逆に、家督相続失敗で家を傾けたりした人物も多く居ますのでそれを防ぐ為にも隠居して実権を少しずつ次の当主に移していくことはよくあったようです。
さて、江戸時代の初期の段階で幕府が実権を残したままの隠居を好まなくなったのか隠居の在り方も変わって行きました。
武士の場合となりますが、主君にお役御免を願い出て、それが受理されると、 子息に家督を譲って隠居の身分となります。
そうすると基本的に当主としての実権も家督とともに移る形となって行きました。
江戸時代の特に大名は幕府に相続人を届け出てそれ以外の家督相続を認めないという明確なルールを決めたことで生涯現役、死んだ時に家督が移るといった感じに変わった行ったようですが、これによりお家御取り潰しにあった大名家が多々発生したりもありました。
さてさて、主人公の様に隠居を上手く使った場合も例があります。
この物語で言うと島津家はその一例です。
九州征伐の際に当主の島津義久は隠居して弟の義弘に家督を譲りました。
龍伯と号し裏方に回った感じです。
隠居を責任を取るという形で上手く使い、ピンチを乗り切る手段として使われる場合もあったようです。
しかし、実権は可成り残っていた様で、関ケ原の戦いの時には当主の義弘が西軍に着く事となった際には国元に援軍を要請したのですがあえて動かなかったようです。

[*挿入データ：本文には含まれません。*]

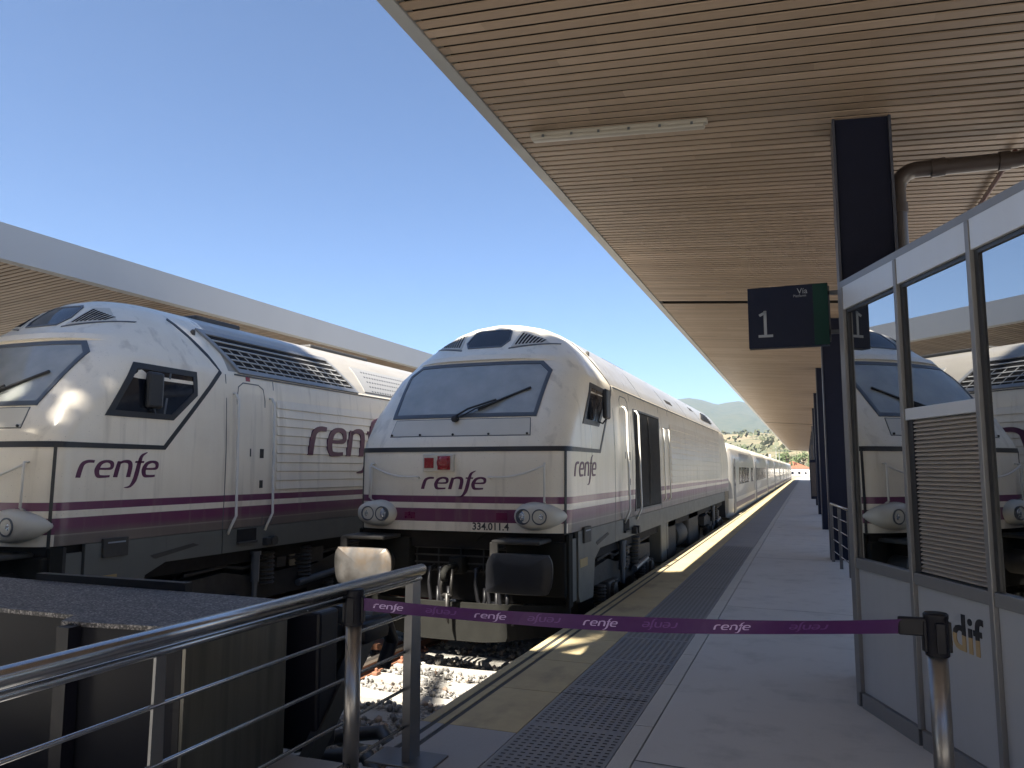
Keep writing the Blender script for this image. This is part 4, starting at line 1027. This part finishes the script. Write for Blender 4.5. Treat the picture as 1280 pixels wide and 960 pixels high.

徳川家康と東軍に着くという密約があったのに不本意な形で西軍に味方する羽目になった為に援軍を出して将来的に家康に睨まれたくないという本国の思惑で当主が見捨てられた様な形となった訳ですが、龍伯(島津義久)や義弘の息子で次期当主・忠恒が動かなかったというのは龍伯に実権が残っていた証拠だと思えます。